Esther Fernández
Biruté Ciplijauskaité Postdoctoral Fellowship in Peninsular Spanish Literature and Culture (2023-2024)
Associate Professor, Modern and Classical Literatures and Cultures, Rice University
Stages of Resilience: Spanish Classical Theater at the Onset of Democracy
Spanish early modern theater constitutes a controversial patrimony innately intertwined with the nation’s cultural history. The genre’s social imprint and malleability made it a battleground rife for the interplay of conflicting political agendas, especially before and after the Spanish Civil War. Although Franco relied on its symbols to reinforce National Catholicism, during the transition to democracy (1975-1982), Golden Age theater experienced a bolstered presence in popular culture, which might seem ideologically contradictory. This seminar discusses how the post-Franco government used this dramatic legacy to foster social cohesion while avoiding a rupture in Spain’s cultural heritage.

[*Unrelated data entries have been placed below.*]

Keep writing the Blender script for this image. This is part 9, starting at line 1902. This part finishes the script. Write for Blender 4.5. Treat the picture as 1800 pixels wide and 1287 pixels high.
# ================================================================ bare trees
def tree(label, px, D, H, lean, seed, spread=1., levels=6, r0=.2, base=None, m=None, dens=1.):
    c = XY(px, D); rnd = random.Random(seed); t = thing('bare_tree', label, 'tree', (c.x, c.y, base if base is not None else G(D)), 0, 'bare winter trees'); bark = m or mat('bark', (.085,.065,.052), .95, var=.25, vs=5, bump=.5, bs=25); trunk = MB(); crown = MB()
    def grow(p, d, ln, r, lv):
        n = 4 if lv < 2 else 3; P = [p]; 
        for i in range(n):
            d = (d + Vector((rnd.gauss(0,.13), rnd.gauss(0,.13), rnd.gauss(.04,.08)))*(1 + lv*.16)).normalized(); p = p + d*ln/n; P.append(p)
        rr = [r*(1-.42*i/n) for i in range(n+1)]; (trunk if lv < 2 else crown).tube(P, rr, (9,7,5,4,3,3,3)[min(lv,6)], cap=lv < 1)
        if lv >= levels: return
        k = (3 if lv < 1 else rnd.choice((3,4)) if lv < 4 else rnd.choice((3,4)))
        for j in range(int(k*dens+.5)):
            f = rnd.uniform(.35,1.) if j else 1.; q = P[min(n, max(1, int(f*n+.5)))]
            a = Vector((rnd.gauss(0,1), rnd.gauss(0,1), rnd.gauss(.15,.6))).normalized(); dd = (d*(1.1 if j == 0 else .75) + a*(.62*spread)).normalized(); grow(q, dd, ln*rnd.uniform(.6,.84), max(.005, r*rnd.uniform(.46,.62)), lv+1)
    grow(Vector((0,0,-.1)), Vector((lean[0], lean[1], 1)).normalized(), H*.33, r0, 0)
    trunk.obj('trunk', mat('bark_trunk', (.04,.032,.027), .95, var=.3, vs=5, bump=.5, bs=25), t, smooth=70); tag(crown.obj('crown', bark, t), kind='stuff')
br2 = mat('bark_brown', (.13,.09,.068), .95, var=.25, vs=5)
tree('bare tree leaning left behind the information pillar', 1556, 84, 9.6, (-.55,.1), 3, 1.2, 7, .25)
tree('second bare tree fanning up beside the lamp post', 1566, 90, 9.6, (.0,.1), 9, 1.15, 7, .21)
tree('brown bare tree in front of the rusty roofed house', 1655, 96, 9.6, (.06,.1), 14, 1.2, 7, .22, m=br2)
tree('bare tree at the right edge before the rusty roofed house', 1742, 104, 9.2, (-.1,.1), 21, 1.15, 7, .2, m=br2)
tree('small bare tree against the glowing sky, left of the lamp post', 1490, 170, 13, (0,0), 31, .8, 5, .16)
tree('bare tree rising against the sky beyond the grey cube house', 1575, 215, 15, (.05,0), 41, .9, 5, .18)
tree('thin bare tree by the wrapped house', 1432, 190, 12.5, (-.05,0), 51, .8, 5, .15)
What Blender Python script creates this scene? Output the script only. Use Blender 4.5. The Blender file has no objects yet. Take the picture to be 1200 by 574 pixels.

Esther Fernández is Associate Professor in the Department of Modern and Classical Literatures and Cultures at Rice University where she specializes in Iberian literary, visual, and cultural studies. She is the author of Eros en escena: Erotismo en el teatro del Siglo de Oro (2009) and of multiple articles and essay collections focusing on theater and performance practices analyzed through a transhistorical perspective. Her latest monograph, To Embody the Marvelous: The Making of Illusions in Early Modern Spain (2021) has been awarded the 2023 Nancy Staub Publications Award by UNIMA-USA and the 2023 Vern Williamsen Comedia Book Prize by the Association for Hispanic and Classical Theater). The book engages with notions of wonder by examining performance objects in ceremonial, theatrical, and social contexts.